The world is reeling towards AI/ML newer planes, and our EDA world is adding these technologies into their tools and rising to the occasion. This has created a lot of additional opportunities within the semiconductor industry in terms of newer technologies, employment, and training. But we are still witnessing a global crisis of skill gap in the semiconductor industry, which is seen as a challenge when hiring graduates mostly from electronics/computer science backgrounds into our industries, wherein the students are just not ready enough knowledge-wise nor skilled practically to contribute efficiently towards a hungry-for-good-engineers arena of the IC world.

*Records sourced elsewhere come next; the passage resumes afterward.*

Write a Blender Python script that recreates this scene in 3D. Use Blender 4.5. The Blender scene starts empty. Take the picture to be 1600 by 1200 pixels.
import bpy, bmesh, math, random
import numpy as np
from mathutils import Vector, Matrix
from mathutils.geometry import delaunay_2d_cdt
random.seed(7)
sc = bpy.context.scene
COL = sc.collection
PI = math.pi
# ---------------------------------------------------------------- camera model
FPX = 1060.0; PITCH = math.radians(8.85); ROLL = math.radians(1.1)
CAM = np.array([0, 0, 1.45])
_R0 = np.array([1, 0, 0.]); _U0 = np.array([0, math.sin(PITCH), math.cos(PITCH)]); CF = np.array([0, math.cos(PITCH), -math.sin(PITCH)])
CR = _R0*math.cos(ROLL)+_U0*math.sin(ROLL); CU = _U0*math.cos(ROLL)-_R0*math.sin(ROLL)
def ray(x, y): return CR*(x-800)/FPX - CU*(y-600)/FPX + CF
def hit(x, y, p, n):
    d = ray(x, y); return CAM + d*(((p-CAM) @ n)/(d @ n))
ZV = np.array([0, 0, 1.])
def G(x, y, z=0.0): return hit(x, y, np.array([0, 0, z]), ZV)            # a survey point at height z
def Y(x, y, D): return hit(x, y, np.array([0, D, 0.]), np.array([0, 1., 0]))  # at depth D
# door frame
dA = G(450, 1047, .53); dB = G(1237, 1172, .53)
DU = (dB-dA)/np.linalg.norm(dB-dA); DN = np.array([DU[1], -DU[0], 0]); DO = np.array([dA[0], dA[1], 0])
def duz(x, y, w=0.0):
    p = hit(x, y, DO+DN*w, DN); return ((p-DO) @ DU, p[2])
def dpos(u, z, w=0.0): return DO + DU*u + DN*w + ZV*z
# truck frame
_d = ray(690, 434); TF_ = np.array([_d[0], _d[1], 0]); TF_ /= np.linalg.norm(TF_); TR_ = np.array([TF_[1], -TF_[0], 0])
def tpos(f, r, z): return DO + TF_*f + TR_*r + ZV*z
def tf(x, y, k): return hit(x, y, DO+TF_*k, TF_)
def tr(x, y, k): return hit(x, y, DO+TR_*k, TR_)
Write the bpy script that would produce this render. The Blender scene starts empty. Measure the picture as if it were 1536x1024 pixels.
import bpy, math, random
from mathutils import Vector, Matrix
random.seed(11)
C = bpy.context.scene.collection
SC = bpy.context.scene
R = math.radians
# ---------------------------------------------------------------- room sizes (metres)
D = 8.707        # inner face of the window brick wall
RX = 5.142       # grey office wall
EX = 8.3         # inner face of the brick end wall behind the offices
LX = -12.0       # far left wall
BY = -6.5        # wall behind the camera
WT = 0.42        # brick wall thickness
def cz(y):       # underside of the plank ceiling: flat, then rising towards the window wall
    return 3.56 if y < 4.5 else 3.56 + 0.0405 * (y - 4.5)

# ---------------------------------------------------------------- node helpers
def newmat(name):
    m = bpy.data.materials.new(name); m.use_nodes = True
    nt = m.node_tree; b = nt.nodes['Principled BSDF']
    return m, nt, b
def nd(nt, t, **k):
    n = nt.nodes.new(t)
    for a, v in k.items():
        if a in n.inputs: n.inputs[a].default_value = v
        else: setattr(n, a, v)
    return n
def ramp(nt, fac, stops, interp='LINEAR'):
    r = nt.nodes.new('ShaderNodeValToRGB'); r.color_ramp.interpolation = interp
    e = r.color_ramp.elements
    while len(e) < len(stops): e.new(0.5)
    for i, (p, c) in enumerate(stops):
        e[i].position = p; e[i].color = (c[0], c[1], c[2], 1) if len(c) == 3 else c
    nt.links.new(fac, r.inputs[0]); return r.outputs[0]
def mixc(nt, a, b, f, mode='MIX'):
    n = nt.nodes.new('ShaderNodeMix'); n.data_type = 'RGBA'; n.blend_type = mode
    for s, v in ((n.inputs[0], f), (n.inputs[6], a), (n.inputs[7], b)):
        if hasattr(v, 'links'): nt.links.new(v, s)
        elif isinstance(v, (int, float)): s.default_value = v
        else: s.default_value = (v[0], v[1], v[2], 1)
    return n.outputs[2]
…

We are witnessing attempts mushrooming globally in the form of collaborations between Industries and universities to chalk out programs to address this challenge at its root, which is, just before the Engineers graduate, as a finishing program attached to their regular engineering degree curricula - Bachelor's or Master's programs.
Cadence Customer Training Team has been involved in such programs rigorously and passionately for the past couple of years and has successfully developed content that would help these skill-gap collaborations. In this direction, the Cadence Training team has created an excellent tool-agnostic basic course, Digital IC Design Fundamentals (DICDF), which thoroughly explains the basics of the entire IC design flow, from design conception till GDSII and IC Packaging phases. It takes one through the practical aspects of why and how we are using the concepts that the students learn in their university curriculum and how these are applied and matter in the industry applications.
The DICDF course begins by describing the challenges in the semiconductor industry on the design, verification, and implementation fronts. It then focuses on the different kinds of opportunities in the VLSI industry, which are in the design, verification, and Implementation domains, thus touching upon the front-end and back-end divisions in the industry.
The course continues towards the exploration of the concepts of design specification, IC hardware, functional design challenges, SystemVerilog for design and verification, simulation concepts, low-power aspects, functional verification concepts, generic debug techniques, formal verification, methodologies like metric-driven verification (MDV) and UVM, etc. It is then followed by the detailed back-end concepts of synthesis, digital implementation topics, floor planning, place and route, timing analysis, logical equivalence checking, etc., leading to the GDSII phase. It finally describes the IC board design and packaging concepts.
This course is suitable for new joiners in the industry and university programs alike for introducing the semiconductor flow conceptually in a compact manner.